Como el tirano LEÓN DE PLIONTE admiraba el genio de PITÁGORAS y adulaba su ‘arte’, éste declinó el término ‘sabio’ (sophos) y respondió que él no enseñaba arte alguno, sino que era un ‘amigo de la sabiduría’ ( philo – sophos), y que ésta sólo la poseían los dioses[1].
La filosofía no es una profesión ni un título propiamente dicho. Alguien se licencia u obtiene un doctorado en filosofía por una determinada universidad y se podrá afirmar de esa persona que ha estudiado probablemente bastante, y que sabe seguramente más que otros muchos. Sin embargo el título de filósofo quizá no sea adecuado para él, o quizá si. Dependerá de su actitud. Como vemos por el texto, la filosofía tal como Pitágoras la entiende no es posesión del conocimiento sino cuestión de amor. No se puede ser filósofo sin amar el conocimiento, la sabiduría. Pero amar no es sinónimo de poseer. Más bien es encaminarse hacia el ser querido sin poder nunca abarcarlo, siendo su objeto más grande que el deseo de poseerlo. Hay algo de adoración hacia dicho objeto maravilloso. Además, en el caso del filósofo, se rebela imposible poder alcanzar el objeto amado y contenerlo. La sabiduría siempre es más grande que aquel que dice quererla. Pero cabe amarla sin tenerla nunca completamente. Pequeña sería la sabiduría si se pudiese abrazar del todo. Así pues, solo cabe dirigirse a ella con el máximo respeto y muy grande amor a la verdad, una verdad con mayúscula.

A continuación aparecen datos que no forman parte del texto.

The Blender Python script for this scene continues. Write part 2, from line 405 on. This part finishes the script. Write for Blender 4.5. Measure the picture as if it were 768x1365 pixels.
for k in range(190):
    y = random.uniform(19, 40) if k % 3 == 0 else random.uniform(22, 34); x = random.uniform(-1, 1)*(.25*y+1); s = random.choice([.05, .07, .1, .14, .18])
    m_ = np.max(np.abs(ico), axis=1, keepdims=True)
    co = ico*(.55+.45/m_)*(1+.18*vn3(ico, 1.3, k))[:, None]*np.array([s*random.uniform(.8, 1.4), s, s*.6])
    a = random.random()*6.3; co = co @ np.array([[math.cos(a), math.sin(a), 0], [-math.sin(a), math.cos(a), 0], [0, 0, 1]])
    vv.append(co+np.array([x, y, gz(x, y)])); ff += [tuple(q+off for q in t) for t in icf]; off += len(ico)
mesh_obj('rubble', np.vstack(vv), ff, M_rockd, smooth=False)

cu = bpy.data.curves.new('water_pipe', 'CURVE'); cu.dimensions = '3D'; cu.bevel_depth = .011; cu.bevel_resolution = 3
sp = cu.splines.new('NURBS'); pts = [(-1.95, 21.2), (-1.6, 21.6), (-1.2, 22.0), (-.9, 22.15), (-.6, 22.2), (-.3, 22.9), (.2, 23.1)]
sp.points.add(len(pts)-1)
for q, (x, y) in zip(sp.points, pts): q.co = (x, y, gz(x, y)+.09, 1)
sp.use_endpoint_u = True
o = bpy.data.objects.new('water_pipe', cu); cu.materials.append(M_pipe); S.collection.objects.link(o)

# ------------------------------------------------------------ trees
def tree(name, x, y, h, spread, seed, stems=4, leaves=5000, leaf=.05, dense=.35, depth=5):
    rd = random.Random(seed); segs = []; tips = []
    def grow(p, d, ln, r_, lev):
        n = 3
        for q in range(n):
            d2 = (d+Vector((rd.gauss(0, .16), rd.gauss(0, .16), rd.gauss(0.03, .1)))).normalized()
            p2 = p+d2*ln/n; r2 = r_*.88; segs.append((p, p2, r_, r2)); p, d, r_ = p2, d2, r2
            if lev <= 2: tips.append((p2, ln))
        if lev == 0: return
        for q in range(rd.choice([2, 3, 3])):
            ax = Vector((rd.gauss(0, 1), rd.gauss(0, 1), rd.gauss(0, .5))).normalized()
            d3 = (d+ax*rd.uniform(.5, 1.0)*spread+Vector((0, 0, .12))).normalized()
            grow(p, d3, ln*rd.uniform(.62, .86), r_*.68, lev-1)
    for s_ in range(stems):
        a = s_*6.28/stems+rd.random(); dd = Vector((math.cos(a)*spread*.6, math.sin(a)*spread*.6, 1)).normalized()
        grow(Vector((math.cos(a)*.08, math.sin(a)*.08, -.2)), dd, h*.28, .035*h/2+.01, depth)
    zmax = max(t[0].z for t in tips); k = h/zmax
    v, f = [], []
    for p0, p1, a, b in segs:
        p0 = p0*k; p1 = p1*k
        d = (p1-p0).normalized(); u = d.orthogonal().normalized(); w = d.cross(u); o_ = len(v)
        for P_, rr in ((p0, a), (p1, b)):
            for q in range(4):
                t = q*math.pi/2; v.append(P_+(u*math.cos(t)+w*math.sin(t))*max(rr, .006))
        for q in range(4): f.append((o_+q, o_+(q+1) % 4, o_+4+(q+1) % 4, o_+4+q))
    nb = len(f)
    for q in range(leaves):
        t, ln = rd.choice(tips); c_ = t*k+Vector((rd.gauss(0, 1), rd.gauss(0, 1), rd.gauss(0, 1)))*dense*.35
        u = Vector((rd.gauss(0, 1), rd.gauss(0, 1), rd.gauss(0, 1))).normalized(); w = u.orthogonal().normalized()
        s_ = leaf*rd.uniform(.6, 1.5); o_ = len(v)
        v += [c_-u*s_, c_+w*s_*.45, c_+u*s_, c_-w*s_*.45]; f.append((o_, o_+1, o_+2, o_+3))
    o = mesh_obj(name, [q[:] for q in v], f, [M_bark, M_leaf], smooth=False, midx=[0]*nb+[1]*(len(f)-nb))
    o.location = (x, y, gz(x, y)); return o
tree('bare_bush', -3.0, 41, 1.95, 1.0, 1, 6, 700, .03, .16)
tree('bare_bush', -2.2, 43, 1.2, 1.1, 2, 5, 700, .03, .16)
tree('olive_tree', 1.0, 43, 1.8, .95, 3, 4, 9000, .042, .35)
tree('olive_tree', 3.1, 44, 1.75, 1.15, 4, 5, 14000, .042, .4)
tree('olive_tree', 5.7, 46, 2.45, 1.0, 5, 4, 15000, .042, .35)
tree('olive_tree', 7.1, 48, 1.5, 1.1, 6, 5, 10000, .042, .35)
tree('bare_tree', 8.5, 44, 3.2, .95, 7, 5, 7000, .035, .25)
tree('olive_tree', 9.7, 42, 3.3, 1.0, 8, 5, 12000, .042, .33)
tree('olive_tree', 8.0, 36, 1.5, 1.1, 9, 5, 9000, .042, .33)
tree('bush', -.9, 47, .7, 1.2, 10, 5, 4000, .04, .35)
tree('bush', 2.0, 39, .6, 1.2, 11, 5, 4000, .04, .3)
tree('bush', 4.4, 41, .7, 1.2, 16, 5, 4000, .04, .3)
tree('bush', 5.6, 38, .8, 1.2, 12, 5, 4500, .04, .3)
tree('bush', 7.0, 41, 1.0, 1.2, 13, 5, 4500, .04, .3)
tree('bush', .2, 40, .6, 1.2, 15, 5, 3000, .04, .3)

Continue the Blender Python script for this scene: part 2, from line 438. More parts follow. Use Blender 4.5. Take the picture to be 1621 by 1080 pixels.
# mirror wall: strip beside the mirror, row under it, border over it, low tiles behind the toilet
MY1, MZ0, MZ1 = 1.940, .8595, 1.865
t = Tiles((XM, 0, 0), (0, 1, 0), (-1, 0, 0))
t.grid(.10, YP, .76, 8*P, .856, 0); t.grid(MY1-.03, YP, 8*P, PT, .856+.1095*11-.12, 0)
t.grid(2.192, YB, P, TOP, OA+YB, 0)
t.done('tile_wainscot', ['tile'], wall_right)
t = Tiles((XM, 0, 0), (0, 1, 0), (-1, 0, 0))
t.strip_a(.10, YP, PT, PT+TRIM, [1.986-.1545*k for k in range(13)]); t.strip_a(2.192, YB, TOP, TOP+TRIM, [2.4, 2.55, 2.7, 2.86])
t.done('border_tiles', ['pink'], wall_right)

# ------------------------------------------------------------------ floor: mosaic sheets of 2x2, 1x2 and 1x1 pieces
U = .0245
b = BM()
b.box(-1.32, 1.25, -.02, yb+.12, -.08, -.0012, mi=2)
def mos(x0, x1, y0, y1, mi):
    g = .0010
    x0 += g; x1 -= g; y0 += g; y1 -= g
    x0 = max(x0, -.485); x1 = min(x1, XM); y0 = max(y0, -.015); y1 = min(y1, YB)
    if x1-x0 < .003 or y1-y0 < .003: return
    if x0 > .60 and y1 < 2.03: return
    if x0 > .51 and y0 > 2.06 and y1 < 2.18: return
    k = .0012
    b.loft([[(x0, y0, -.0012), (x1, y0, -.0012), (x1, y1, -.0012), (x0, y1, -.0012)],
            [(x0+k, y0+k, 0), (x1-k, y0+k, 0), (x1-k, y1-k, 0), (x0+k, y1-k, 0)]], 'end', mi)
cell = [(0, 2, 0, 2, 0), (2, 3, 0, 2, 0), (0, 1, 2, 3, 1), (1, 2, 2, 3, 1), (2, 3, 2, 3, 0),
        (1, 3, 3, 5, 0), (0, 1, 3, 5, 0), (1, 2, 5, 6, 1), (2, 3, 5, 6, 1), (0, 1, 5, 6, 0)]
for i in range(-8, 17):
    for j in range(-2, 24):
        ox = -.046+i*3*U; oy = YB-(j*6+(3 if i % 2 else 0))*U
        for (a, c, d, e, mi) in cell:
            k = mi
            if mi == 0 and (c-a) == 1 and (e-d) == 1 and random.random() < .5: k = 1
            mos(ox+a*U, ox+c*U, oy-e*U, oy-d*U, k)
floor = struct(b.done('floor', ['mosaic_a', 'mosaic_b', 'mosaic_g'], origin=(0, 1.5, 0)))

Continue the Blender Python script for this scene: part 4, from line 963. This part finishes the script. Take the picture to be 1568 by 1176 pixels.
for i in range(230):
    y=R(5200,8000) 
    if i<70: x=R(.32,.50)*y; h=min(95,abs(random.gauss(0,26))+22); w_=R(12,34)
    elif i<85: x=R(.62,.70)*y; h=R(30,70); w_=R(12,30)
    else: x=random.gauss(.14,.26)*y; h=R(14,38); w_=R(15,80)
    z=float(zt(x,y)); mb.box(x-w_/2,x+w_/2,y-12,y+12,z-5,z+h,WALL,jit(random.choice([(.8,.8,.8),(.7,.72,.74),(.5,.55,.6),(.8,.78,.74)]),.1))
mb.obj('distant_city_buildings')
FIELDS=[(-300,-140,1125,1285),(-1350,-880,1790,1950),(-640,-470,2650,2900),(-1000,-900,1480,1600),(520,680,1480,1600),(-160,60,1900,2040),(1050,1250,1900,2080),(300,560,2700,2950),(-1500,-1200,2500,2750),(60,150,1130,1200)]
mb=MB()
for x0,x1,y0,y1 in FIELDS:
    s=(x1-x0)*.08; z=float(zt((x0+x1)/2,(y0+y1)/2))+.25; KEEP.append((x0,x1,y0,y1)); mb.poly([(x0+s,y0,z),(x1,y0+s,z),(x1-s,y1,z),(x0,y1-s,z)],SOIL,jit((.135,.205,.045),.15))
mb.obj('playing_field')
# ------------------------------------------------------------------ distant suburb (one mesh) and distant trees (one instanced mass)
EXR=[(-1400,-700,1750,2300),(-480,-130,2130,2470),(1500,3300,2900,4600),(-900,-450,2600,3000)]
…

La verdad de algo se puede entrever por alguna parte y con perspectiva pero no se la puede abarcar nunca en su totalidad. Y esa visión, aunque parcial, siempre es sobrecogedora, profunda si se sabe mirar con sumisión advirtiendo que es mayor que el que la mira. Si, como dice Pitágoras solo la poseen los dioses ¿qué podrán hacer los hombres? Siempre pueden salir en su búsqueda sin cansancio, superando la pereza que tienta al hombre para que se quede entretenido con las florecillas del camino que también proclaman su belleza.
El punto de partida para llegar a la sabiduría y el conocimiento es paradójico, como bien comprendió Sócrates: no sé nada es el arranque para saber algo. El que cree saberlo todo no aprenderá nunca nada porque en realidad no quiere saber nada. La humildad de saber que no se sabe faculta para el conocimiento verdadero no manipulador, para el conocimiento admirativo que se regocija en el objeto conocido. Hay que subrayar además, que la sabiduría no es solo conocimiento sino virtud, y ésta, como bien advirtió Aristóteles, hay que practicarla. Se necesita una actitud de sencillez habitual para empezar la aventura del conocimiento y a esa aventura ya se la puede tildar de sabiduría. Es como una historia interminable.
Filósofo desde Pitágoras no será nunca un experto, un erudito en nada. Más bien, un buscador incansable e insaciable, alguien que se preguntará siempre dónde está la verdad y, cuando alguien le diga -“aquí”, la mirará con alegría pero con prudencia y tratará de reconocerla porque curiosamente algo de ella sabe, algo de ella ha visto en algún otro lugar. Pero en seguida se pondrá nuevamente en camino porque sabrá que lo que ha visto es insuficiente y hay que seguir indagando. Todo lo que rodea al filósofo es interesante para él y lo que lamenta es no disponer de una existencia mayor para poder seguir indagando. Toda una vida es insuficiente para albergar un poco de sabiduría. El filósofo sabe que su tiempo es mucho menor que aquello que quisiera saber. Todo engreimiento basado en lo que cree saber es ridículo comparado con todo lo que no sabe. La sublimidad de la filosofía procede de su objeto. No hay otro objeto mayor y por eso cabe amarlo, incluso adorarlo, nunca utilizarlo.
El texto citado alude asimismo a otra cuestión en la que el filósofo no deberá caer nunca y es admitir la adulación. Todos deben estar precavidos ante ella por la falsedad que encierra. Cuando alguien habla bien de otro puede ser sincero pero cabe, como es sabido, que no lo sea y esté buscando algo que de otro modo no puede conseguir. Una vez más, la filosofía no admitirá la adulación venga de donde venga porque ella misma se sabe poca cosa y lo que encierra es muy poco para lo mucho que está por saber. Es preciso recordar esto en toda circunstancia. No solo los tiranos, como dice el texto pretenden adular. El recurso a la adulación es ya un clásico utilizado por todos aquellos que pretenden de este modo algo que piensan no lo van a poder obtener de otro modo. A todos les encanta el poder, por lo menos poder influir por cualquier medio. Y todos, filósofos incluidos, deberán despreciar con todas sus fuerzas este engaño, no siempre fácil de descubrir.